While the Contreras center veto was a part of the undercard of this tussle, consider also the issue of bailouts for the Big 3 automakers. As home to Fremont's New United Motor Manufacturing plant, the East Bay has a major stake in this fight. There is no question that the leaders and engineers of the auto companies have fouled their own nests with an arrogant attitude toward customer preference and environment standards. But when the same business community that supports the $700 billion bailout for financial institutions vociferously opposes a similar bailout for the auto companies, there is something else going on. As the president of the Steelworkers union said recently, they will bail out the folks who shower before work but not the ones who shower afterward.
It's hardly a coincidence that the auto industry happens to be our country's symbol of industrial unionism. Nor is it an accident that the financial industry is much whiter and more upper class than the auto industry. It is worth remembering that the auto industry was one of the main engines of the growth of a black middle class. Unfortunately, opponents of the auto workers have been supported by sloppy reporting suggesting that the average autoworker makes $70 an hour. In fact, according to an article in The New Republic, US workers at unionized auto plants make close to what workers at non-union plants earn. The difference has to do with preexisting health-care benefits for retirees. Does our country really want to deprive workers of those benefits?
The main event in 2009's battle royale between labor and capital will be the Employee Free Choice Act, which is sure to come up early next year in Congress. Randel K. Johnson, a vice president at the US Chamber of Commerce, has described the coming fight as a "firestorm bordering on Armageddon." The Chamber, the National Association of Manufacturers, and their ilk have made the defeat of any pro-labor legislation their top priority in Congress.

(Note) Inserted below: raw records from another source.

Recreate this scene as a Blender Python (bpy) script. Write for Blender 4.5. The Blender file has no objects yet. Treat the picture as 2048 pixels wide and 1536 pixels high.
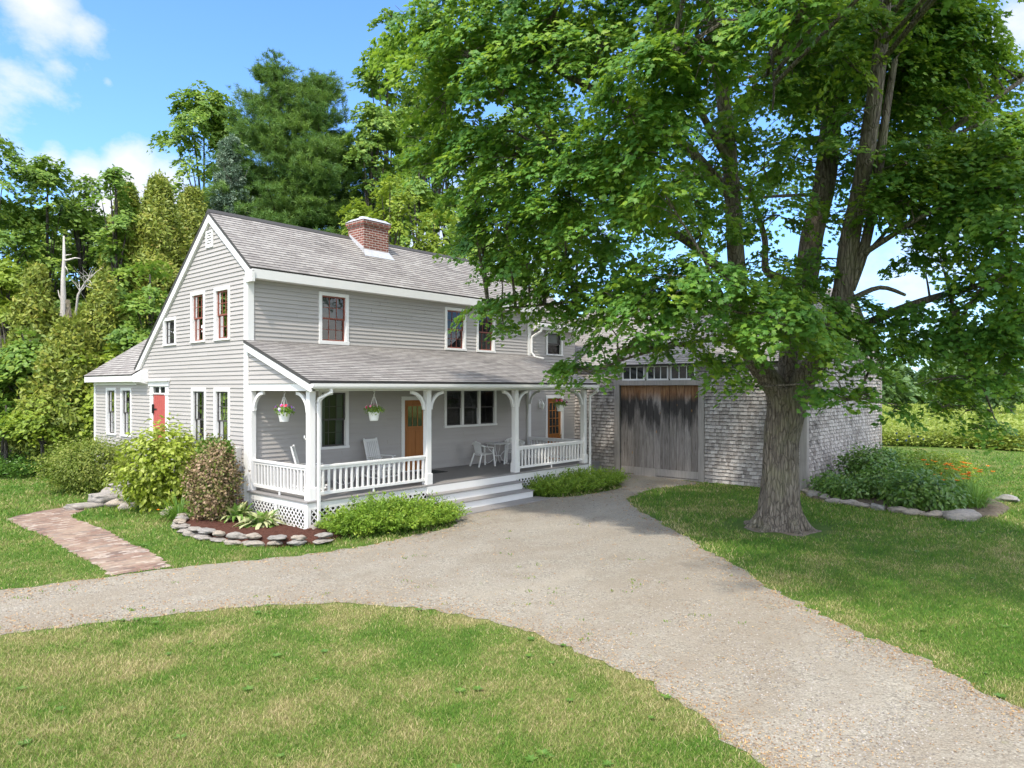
import bpy, math, random
import numpy as np
from mathutils import Vector
random.seed(11)
rng = np.random.default_rng(11)
SUN_DIR = np.array([-.92, -.40, 1.45])
SUN_DIR = SUN_DIR / np.linalg.norm(SUN_DIR)      # towards the sun
SC = bpy.context.scene
COL = SC.collection
rad = math.radians

# ------------------------------------------------------------------ camera
F, CX, CY, H = 1400.0, 1024.0, 776.0, 3.3
YAW = math.atan2(1230, 1400)
RT = np.array([math.sin(YAW), -math.cos(YAW), 0.0])
FW = np.array([math.cos(YAW), math.sin(YAW), 0.0])
CAM = -(-6.70 * RT + 17.8 * FW) + np.array([0, 0, H])

def at(px, py, D):
    return CAM + FW * D + RT * ((px - CX) / F * D) + np.array([0, 0, -(py - CY) / F * D])

def ground(px, D, z=0.0):
    p = at(px, CY, D)
    return np.array([p[0], p[1], z])

cd = bpy.data.cameras.new('camera')
cam = bpy.data.objects.new('camera', cd)
COL.objects.link(cam)
cam.location = CAM
cam.rotation_euler = (rad(90), 0, -(math.pi / 2 - YAW))
cd.sensor_width = 36
cd.lens = F / 2048 * 36
cd.shift_y = (CY - 768) / 2048
cd.clip_end = 3000
SC.camera = cam

# ------------------------------------------------------------------ node helper
class NT:
    def __init__(s, name):
        s.m = bpy.data.materials.new(name)
        s.m.use_nodes = True
        s.t = s.m.node_tree
        s.t.nodes.clear()
        s.out = s.t.nodes.new('ShaderNodeOutputMaterial')
    def a(s, typ, ins=None, **props):
        n = s.t.nodes.new(typ)
        for k, v in props.items():
            setattr(n, k, v)
        for k, v in (ins or {}).items():
            sock = n.inputs[k]
            if isinstance(v, bpy.types.NodeSocket):
                s.t.links.new(v, sock)
            else:
                if isinstance(v, tuple) and len(v) == 3 and sock.type == 'RGBA':
                    v = v + (1,)
                sock.default_value = v
        return n
    def coord(s, kind='Object'):
        return s.a('ShaderNodeTexCoord').outputs[kind]
    def mapv(s, v, scale=(1, 1, 1), loc=(0, 0, 0), rot=(0, 0, 0)):
        return s.a('ShaderNodeMapping', {'Vector': v, 'Scale': scale, 'Location': loc, 'Rotation': rot}).outputs[0]
    def noise(s, v, scale, detail=4, rough=.55, dist=0):
        return s.a('ShaderNodeTexNoise', {'Vector': v, 'Scale': scale, 'Detail': detail, 'Roughness': rough, 'Distortion': dist}).outputs[0]
    def ramp(s, f, stops, interp='LINEAR'):
        n = s.a('ShaderNodeValToRGB', {'Fac': f})
        n.color_ramp.interpolation = interp
        e = n.color_ramp.elements
        while len(e) < len(stops):
            e.new(.5)
        for i, (p, c) in enumerate(stops):
            e[i].position = p
            e[i].color = (c if isinstance(c, tuple) else (c, c, c)) + (1,)
        return n.outputs[0]
    def mix(s, f, a, b, mode='MIX'):
        return s.a('ShaderNodeMixRGB', {'Fac': f, 'Color1': a, 'Color2': b}, blend_type=mode).outputs[0]
    def math(s, op, a, b=0.0, c=0.0, clamp=False):
        return s.a('ShaderNodeMath', {0: a, 1: b, 2: c}, operation=op, use_clamp=clamp).outputs[0]
    def sep(s, v):
        n = s.a('ShaderNodeSeparateXYZ', {0: v})
        return n.outputs
    def attr(s, name):
        return s.a('ShaderNodeAttribute', attribute_name=name)
    def bump(s, h, strength=.3, dist=.02):
        return s.a('ShaderNodeBump', {'Height': h, 'Strength': strength, 'Distance': dist}).outputs[0]
    def pbr(s, col, rough=.6, normal=None, spec=.4, metal=0.0):
        ins = {'Base Color': col, 'Roughness': rough, 'Specular IOR Level': spec, 'Metallic': metal}
        if normal is not None:
            ins['Normal'] = normal
        return s.a('ShaderNodeBsdfPrincipled', ins).outputs[0]
    def done(s, sh):
        s.t.links.new(sh, s.out.inputs[0])
        return s.m

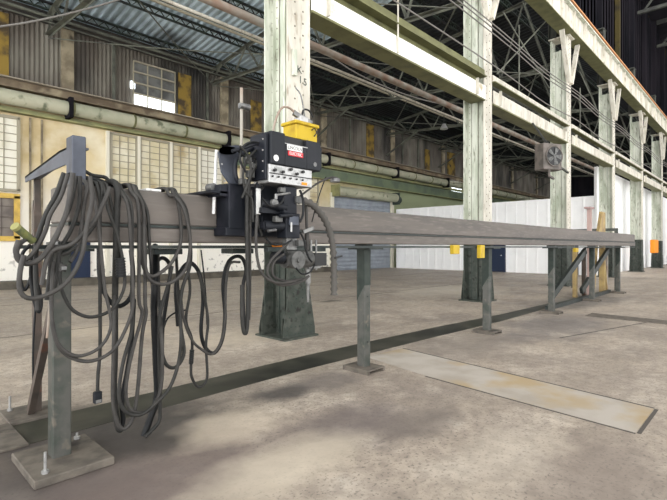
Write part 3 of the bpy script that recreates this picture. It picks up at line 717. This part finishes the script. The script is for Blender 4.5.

The Employee Free Choice Act is labor's attempt to a hack away at the kudzu vines that have enveloped the rights of employees to unionize. Over the last 25 years, those opposed to unionization have done a masterful job of erecting an edifice of regulations that make effective unionization nearly impossible in areas lacking strong political support. In a recent case in which I was involved, Bush's labor board found that an "invisible picket line" had been maintained by a union, subjecting it to legal sanctions. Numerous examples of such creative anti-union regulatory activity exist. Even when workers do vote for a union, an employer is often able to delay actually having to meet with the union for five years. And federal rulings have made it exceedingly easy for employers to fire union adherents and be liable for scandalously little back pay. The result is workers too scared to unionize.
Opponents of the Employee Free Choice Act claim that it would strip workers of their democratic rights. This is a delicious argument, since you can bet that these same employers are not major fans of worker democracy when it is directed at them. I won't hold my breath waiting for such employers to hold secret ballot votes to allow workers to determine their pay.
Still, the Employee Free Choice Act is more important symbolically than it is practically. Its passage would be a sign that times have truly changed in our country. The act would not alter the playing field dramatically, no matter what the Chamber of Commerce ads claim. After all, the United States is still home to a robust union-avoidance industry, which includes many august Bay Area law firms that are dedicated to helping employers smash unions for a pretty paycheck. The right to unionize is considered a fundamental human right in all the international human rights conventions. Yet our country has an industry dedicated to discouraging the use of those rights.
The current economic crisis makes clear that the old trickle-down economic system has produced an inequitable low-wage economy incapable of producing the kind of jobs that can support livable lives. Attention to education and infrastructure is required for the retooling that we need. But only an empowered workforce, able to work collectively without constant fear of discharge or intimidation, can follow through on this promise. A strong labor movement is the only way that this dream can be nurtured and protected.